What you have to do ::
Everything from the first line down to the line containing "so.location = (0, 0, 20)" should be reproduced exactly; please include nothing else.

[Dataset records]
------------------------------

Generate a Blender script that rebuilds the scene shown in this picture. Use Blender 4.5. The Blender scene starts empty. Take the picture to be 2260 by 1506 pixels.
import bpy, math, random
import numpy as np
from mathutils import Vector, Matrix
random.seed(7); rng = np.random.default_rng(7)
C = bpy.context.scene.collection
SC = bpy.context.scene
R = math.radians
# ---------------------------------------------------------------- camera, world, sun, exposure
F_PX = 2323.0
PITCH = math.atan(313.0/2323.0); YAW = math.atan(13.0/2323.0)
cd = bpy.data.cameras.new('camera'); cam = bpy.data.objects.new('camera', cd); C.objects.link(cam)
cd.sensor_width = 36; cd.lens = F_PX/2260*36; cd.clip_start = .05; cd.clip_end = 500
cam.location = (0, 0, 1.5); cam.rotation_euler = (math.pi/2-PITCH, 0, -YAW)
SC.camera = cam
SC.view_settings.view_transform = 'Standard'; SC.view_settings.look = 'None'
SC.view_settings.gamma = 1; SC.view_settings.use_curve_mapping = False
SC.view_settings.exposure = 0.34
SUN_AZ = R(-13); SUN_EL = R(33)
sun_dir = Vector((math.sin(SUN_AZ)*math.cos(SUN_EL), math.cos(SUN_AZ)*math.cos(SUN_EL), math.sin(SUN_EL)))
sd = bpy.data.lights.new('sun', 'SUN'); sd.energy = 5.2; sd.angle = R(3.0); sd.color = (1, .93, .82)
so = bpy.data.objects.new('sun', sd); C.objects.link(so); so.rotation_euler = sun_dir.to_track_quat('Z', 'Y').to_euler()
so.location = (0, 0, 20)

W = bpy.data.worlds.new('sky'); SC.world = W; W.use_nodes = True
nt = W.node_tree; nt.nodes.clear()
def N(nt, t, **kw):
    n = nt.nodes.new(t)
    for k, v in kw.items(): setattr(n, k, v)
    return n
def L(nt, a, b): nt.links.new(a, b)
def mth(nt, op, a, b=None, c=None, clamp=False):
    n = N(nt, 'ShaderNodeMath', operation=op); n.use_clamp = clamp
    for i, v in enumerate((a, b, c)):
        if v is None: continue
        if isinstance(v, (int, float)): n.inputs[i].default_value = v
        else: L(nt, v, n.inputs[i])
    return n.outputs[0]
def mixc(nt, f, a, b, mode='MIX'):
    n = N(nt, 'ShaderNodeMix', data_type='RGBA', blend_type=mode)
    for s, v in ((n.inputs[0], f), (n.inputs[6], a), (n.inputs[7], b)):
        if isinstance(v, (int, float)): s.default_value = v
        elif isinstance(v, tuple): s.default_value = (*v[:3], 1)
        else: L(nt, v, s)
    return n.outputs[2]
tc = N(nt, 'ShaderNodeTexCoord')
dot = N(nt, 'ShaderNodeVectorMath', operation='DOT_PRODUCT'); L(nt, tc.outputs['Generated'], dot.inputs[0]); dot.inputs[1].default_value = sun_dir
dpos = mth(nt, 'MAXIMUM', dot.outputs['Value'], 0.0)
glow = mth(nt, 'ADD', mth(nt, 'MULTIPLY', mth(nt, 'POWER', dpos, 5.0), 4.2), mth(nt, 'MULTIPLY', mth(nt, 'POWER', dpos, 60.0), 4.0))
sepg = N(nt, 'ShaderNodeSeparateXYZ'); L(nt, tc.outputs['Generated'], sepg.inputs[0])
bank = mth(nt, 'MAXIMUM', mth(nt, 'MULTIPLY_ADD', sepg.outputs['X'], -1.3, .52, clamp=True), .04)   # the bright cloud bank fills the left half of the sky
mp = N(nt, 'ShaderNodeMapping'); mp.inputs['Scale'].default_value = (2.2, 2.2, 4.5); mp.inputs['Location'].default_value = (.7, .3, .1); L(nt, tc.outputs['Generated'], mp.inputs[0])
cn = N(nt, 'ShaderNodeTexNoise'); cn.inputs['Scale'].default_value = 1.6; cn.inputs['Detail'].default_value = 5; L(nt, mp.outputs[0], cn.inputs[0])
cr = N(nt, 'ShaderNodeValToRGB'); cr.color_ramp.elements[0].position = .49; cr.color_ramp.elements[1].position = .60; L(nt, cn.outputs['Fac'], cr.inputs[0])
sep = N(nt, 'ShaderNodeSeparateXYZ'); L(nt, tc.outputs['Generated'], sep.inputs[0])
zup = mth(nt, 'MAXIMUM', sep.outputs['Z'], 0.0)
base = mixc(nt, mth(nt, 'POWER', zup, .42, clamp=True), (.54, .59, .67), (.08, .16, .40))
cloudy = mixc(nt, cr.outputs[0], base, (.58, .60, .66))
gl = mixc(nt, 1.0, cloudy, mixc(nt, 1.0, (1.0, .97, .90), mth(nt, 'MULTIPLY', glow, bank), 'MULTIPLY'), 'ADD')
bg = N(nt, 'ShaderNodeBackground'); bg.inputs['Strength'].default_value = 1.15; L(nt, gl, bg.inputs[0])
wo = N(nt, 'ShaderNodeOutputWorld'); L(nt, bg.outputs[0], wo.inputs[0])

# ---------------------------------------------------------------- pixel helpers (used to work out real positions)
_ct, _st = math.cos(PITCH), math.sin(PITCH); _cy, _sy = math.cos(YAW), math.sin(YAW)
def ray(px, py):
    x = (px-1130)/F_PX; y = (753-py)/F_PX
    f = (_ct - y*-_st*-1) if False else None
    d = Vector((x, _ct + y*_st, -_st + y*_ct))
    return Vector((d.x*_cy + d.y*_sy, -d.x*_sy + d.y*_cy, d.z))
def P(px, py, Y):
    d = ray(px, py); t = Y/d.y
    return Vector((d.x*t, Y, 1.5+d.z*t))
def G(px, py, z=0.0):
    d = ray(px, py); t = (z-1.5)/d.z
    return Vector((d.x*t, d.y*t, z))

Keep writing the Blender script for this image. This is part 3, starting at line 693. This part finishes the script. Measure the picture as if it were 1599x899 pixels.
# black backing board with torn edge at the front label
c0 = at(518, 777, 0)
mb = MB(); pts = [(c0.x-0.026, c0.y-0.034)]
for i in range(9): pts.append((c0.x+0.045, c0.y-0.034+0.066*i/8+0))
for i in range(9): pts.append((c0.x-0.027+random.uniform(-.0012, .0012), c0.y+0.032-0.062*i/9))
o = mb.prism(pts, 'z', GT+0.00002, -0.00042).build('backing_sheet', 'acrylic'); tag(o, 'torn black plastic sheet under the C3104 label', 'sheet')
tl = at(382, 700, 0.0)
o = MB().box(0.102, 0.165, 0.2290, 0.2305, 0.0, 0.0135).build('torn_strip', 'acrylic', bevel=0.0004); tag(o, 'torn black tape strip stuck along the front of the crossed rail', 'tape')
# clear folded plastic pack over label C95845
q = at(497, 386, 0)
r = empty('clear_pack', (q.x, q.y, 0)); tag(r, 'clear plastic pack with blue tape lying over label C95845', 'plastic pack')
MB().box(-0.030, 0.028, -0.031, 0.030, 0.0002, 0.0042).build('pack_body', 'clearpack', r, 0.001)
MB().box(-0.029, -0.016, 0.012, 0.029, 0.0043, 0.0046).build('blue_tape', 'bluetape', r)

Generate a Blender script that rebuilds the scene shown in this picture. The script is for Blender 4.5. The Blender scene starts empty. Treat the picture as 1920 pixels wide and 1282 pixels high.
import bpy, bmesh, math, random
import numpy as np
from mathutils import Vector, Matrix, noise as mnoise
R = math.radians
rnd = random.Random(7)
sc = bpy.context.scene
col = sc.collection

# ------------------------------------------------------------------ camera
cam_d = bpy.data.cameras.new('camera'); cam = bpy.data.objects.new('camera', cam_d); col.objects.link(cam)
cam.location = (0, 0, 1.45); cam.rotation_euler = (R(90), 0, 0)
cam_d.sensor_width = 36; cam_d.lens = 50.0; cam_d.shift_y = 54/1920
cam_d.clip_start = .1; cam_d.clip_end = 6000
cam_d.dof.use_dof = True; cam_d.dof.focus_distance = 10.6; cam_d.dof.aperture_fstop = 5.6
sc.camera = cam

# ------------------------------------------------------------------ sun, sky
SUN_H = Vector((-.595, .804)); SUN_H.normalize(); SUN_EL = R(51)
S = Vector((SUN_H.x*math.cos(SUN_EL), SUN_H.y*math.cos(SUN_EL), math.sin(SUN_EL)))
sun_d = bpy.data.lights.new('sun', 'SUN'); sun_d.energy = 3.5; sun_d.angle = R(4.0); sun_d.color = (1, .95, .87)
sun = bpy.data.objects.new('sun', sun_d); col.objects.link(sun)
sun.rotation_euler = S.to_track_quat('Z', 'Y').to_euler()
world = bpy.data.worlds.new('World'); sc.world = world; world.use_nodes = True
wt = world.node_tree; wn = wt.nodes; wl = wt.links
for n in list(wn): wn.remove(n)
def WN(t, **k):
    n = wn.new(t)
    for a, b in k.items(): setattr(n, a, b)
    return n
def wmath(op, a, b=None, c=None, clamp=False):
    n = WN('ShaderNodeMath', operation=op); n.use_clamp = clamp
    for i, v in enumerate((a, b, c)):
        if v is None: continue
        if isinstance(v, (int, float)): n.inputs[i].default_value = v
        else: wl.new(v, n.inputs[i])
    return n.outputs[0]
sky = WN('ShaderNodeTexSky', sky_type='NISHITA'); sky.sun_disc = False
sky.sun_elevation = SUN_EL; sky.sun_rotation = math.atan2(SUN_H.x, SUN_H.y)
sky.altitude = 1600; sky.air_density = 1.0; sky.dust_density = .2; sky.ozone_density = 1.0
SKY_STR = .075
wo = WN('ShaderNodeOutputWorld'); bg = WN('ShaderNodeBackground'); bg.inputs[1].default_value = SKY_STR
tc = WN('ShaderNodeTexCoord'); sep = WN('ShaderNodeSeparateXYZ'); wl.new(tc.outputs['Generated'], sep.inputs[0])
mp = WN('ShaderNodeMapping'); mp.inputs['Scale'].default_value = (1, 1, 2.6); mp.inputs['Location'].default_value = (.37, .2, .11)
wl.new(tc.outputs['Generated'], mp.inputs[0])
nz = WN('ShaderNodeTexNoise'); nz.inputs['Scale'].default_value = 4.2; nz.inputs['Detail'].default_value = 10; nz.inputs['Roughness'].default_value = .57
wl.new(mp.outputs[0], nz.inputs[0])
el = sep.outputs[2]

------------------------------

Exercise answer ::
Generate a Blender script that rebuilds the scene shown in this picture. Use Blender 4.5. The Blender scene starts empty. Take the picture to be 2260 by 1506 pixels.
import bpy, math, random
import numpy as np
from mathutils import Vector, Matrix
random.seed(7); rng = np.random.default_rng(7)
C = bpy.context.scene.collection
SC = bpy.context.scene
R = math.radians
# ---------------------------------------------------------------- camera, world, sun, exposure
F_PX = 2323.0
PITCH = math.atan(313.0/2323.0); YAW = math.atan(13.0/2323.0)
cd = bpy.data.cameras.new('camera'); cam = bpy.data.objects.new('camera', cd); C.objects.link(cam)
cd.sensor_width = 36; cd.lens = F_PX/2260*36; cd.clip_start = .05; cd.clip_end = 500
cam.location = (0, 0, 1.5); cam.rotation_euler = (math.pi/2-PITCH, 0, -YAW)
SC.camera = cam
SC.view_settings.view_transform = 'Standard'; SC.view_settings.look = 'None'
SC.view_settings.gamma = 1; SC.view_settings.use_curve_mapping = False
SC.view_settings.exposure = 0.34
SUN_AZ = R(-13); SUN_EL = R(33)
sun_dir = Vector((math.sin(SUN_AZ)*math.cos(SUN_EL), math.cos(SUN_AZ)*math.cos(SUN_EL), math.sin(SUN_EL)))
sd = bpy.data.lights.new('sun', 'SUN'); sd.energy = 5.2; sd.angle = R(3.0); sd.color = (1, .93, .82)
so = bpy.data.objects.new('sun', sd); C.objects.link(so); so.rotation_euler = sun_dir.to_track_quat('Z', 'Y').to_euler()
so.location = (0, 0, 20)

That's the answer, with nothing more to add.